Der Kläger hatte und hat daher immer noch die rechtliche Möglichkeit, die Rechtmäßigkeit des Vorbehalts und in diesem Zusammenhang die Richtigkeit der Bescheinigung nach § 133 AFG überprüfen zu lassen (zur Rechtswidrigkeit eines solchen Vorbehalts - vgl Urteil des 4. Senats vom 28. Juni 1990 - 4 RA 57/89 - zur Veröffentlichung vorgesehen; zur Aufhebung und Rückforderung von unter Vorbehalt gezahltem Alg - Urteil des erkennenden Senats vom 17. Oktober 1990 - 11 RAr 3/88 - zur Veröffentlichung vorgesehen). Für einen darüber hinausgehenden Rechtsschutz im Rahmen einer - hier vorgeschalteten - Klage vor den Sozialgerichten auf Berichtigung der Arbeitsbescheinigung nach § 133 AFG besteht deshalb kein Bedürfnis. Ob ein Rechtsschutzinteresse zu bejahen ist, solange noch kein Verwaltungsverfahren läuft oder unmittelbar bevorsteht, bedarf hier keiner Entscheidung (so Gagel aaO, § 133 Anm 18 - unter der Prämisse einer arbeitsgerichtlichen Zuständigkeit).

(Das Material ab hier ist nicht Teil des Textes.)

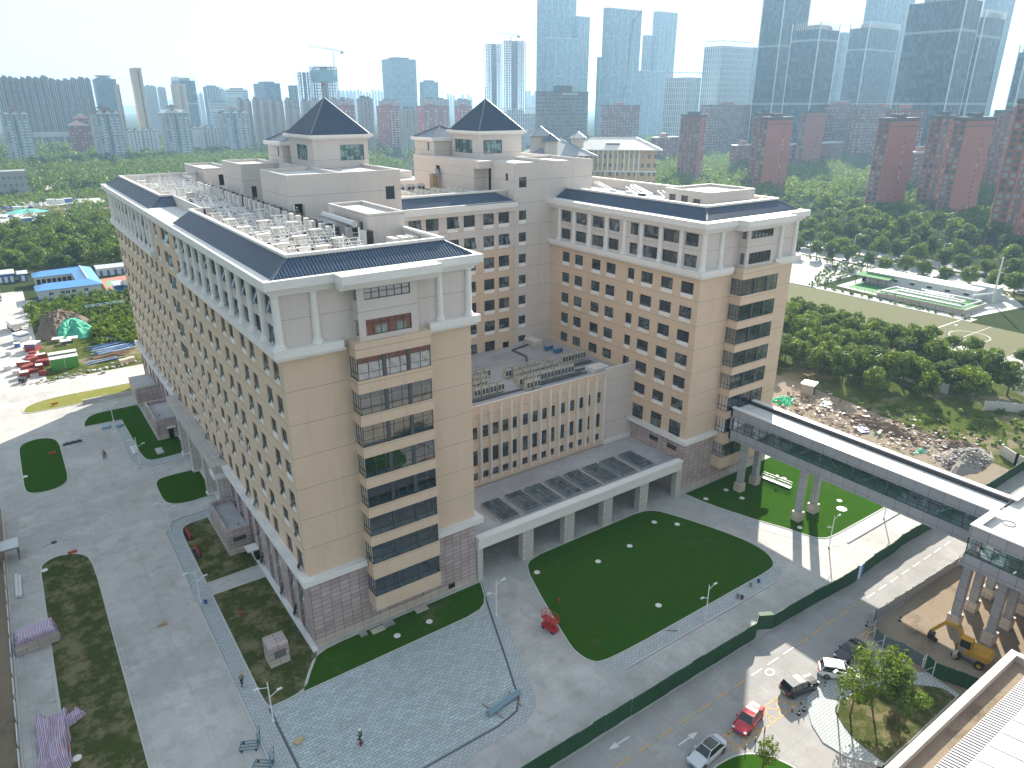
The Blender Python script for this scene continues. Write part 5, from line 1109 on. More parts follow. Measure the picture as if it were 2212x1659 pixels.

Da die Klage wegen fehlenden Rechtsschutzinteresses unzulässig ist, war das Urteil des LSG insoweit abzuändern, als es den Rechtsstreit an das Arbeitsgericht Göttingen verwiesen hat. Dies zu entscheiden ist dem Senat nicht durch das Verbot der Schlechterstellung des Rechtsmittelklägers (reformatio in peius) verwehrt. Durch die Abweisung seiner Klage als unzulässig wird der Revisionskläger nämlich nicht in eine ungünstigere Lage versetzt als durch das Urteil der Vorinstanz. So wenig das Rechtsmittelgericht gehindert ist, ein in der Sache abweisendes Urteil durch ein prozeßabweisendes Urteil zu ersetzen (BSG Breithaupt 1983, 842), wenn es von Amts wegen zu beachtende Verfahrensmängel feststellt, steht das Verbot der Schlechterstellung hier dem Ausspruch der Rechtsfolgen entgegen, die sich aus der fehlenden Prozeßvoraussetzung des Rechtsschutzinteresses ergeben (vgl BSGE 2, 225, 229; Meyer-Ladewig, Erläuterungen zum SGG, § 123 Anm 5 mwN).
Um Mißverständnissen vorzubeugen, hat der Senat den Urteilstenor klarstellend unter Zurückweisung der Revision des Klägers neu gefaßt.
Die Kostenentscheidung beruht auf § 193 Sozialgerichtsgesetz.